Thursday, December 22, 2011

YA - Film Review

Toronto Premier Poster for Young Adult

Nowadays young adult fiction is best represented by Harry Potter and Twilight, when I was a kid and a teen/tween in the 80's it was maybe best represented by Judy Blume with Are you there God, it's Me, Margaret and later, The Sweet Valley High series. Come summer time, I would be outside til it was dark or curled up in a chair reading for days. 


Being a big movie fan and a teenager of that time, the 80's teen movie is definitely a genre I can't resist even though inching nearer to 40.  From the good 80's teen flick (i.e.:Valley Girl & Pretty in Pink), to the not so good (i.e. Teen Wolf & Girls Just Want to Have Fun), these films and novels are perhaps the one thing that awakens my sense of blind nostalgia for those days. 

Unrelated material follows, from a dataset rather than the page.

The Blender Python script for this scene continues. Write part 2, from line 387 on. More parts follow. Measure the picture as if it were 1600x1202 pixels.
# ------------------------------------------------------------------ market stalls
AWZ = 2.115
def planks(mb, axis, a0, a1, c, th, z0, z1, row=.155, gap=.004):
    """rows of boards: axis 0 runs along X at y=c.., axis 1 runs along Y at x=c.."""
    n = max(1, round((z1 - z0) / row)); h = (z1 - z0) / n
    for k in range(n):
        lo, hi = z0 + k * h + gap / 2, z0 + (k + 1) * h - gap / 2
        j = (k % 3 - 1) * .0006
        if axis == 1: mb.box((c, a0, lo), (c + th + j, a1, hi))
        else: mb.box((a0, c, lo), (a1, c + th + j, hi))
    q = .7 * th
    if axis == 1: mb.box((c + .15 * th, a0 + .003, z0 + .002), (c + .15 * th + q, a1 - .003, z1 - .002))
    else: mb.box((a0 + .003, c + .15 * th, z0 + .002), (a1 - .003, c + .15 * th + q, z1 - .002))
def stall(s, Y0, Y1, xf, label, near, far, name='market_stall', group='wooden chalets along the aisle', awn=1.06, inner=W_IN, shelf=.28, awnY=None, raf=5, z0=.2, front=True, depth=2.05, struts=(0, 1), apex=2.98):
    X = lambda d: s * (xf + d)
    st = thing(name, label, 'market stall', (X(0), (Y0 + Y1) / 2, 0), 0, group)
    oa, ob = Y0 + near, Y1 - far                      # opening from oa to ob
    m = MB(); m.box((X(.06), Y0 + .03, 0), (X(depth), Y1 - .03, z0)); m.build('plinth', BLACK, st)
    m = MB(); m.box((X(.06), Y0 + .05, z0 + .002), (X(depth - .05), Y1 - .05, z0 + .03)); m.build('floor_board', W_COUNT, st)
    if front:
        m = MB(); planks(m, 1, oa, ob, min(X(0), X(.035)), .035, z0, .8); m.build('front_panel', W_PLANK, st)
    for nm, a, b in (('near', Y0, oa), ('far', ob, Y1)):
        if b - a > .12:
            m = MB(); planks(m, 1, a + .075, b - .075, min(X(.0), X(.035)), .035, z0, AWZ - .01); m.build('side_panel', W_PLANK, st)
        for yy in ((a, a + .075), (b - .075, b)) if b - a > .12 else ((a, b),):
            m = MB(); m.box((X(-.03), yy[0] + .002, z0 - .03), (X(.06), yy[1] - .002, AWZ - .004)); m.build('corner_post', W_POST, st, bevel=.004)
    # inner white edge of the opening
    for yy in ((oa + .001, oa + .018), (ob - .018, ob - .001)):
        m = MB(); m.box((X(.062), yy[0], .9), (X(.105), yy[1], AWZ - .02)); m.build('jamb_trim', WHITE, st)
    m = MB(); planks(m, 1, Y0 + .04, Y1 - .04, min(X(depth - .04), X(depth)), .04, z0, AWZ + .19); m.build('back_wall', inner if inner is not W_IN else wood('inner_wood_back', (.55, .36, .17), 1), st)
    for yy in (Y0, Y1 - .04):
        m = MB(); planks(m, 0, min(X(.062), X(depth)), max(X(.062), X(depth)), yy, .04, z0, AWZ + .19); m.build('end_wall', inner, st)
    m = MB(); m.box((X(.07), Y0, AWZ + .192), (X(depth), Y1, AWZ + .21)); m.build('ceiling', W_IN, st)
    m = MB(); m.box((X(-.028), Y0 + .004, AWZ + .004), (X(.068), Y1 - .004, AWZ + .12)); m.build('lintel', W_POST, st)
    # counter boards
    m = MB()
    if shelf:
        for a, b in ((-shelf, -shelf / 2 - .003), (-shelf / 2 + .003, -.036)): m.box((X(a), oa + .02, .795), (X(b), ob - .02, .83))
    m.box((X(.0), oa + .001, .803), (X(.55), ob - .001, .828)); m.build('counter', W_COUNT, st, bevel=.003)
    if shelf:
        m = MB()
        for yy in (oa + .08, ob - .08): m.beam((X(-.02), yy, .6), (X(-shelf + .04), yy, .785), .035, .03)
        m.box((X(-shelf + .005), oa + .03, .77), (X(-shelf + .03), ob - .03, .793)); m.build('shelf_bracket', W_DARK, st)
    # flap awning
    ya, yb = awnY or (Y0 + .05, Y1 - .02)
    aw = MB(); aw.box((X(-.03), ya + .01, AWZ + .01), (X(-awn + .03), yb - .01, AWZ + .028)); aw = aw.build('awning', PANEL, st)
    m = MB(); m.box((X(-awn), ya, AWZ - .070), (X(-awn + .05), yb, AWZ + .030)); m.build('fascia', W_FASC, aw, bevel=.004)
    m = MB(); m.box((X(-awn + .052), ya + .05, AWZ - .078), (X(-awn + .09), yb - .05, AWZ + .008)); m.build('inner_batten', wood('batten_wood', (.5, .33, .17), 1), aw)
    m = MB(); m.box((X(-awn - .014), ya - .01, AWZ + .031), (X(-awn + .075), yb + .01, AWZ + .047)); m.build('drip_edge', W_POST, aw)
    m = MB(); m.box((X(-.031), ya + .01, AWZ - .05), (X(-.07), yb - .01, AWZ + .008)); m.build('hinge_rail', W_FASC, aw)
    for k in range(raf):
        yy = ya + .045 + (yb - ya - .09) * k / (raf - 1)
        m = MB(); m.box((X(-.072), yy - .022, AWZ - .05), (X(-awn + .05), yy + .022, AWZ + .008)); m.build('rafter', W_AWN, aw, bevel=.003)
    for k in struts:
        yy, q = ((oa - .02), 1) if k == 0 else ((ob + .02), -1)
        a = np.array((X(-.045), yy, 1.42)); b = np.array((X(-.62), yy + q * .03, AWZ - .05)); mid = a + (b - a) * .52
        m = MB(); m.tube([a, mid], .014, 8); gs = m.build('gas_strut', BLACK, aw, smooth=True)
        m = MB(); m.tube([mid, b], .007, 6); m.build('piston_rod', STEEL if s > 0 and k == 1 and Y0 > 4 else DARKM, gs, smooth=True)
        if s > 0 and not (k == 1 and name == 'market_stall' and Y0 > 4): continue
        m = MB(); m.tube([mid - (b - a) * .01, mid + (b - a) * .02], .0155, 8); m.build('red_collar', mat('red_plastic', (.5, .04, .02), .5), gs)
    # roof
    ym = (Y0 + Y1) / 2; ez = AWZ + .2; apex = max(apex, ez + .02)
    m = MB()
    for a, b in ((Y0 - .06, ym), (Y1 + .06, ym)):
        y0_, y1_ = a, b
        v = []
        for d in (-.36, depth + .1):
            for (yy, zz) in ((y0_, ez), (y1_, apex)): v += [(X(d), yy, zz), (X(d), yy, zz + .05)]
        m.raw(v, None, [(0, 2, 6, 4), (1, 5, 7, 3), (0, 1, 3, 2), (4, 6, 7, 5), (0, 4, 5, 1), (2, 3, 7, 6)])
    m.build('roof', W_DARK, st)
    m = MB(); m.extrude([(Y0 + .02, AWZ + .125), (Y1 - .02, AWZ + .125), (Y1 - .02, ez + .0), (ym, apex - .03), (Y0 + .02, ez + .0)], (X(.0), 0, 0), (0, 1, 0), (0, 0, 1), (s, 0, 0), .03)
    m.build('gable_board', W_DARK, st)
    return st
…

In this way I can somewhat relate to the nostalgia felt by 37 year old, recently divorced Mavis Gary, played by Charlize Theron in the film Young Adult. Mavis is the writer of a young adult book series and we meet her in the middle of a midlife crisis in Minneapolis Minnesota. Director Jason Reitman follows Mavis' misguided attempt to fix her damaged life by heading home to the "hick" town she happily left behind to win back her high school flame, now married and a new father.


Charlie Theron and Patrick Wilson


The film was shot in 30 days between Minneapolis, Minnesota, upstate and Brooklyn New York. Visually bleak and emotionally dark, it is an ode to falling apart at the seams and hitting rock bottom. Even the wardrobe, compiled largely of thrift shop clothing mined from a Minnesota "Thrift Town" conveys Mavis' depression and alternately the ensembles she acquires to attempt to hide it.

Unlike so many of the action, comedy and period films that open around the holidays approaching the New Year, it is for me, refreshing to see some of the starker realities of life reflected on the big screen.  These realities do not after all, go away because of our love (or loathing) of the holidays. 


Patton Oswalt and Charlize Theron


Writer Diablo Cody who gave us Juno presents Mavis as a woman attempting to live through her perception by others once upon a time, and dealing with her own unkind and long held perceptions of self. Unlike in Juno. there is rarely any comic relief to the angst that is Mavis' existence. Although I found the story a bit drawn  in representing this angst frame after frame upon her arrival home, the emotional impact of Mavis facing her own demons and identifying a new chapter in her life, is perhaps, worth the wait.


And when it comes to facing demons and starting a new chapter, I can relate there too.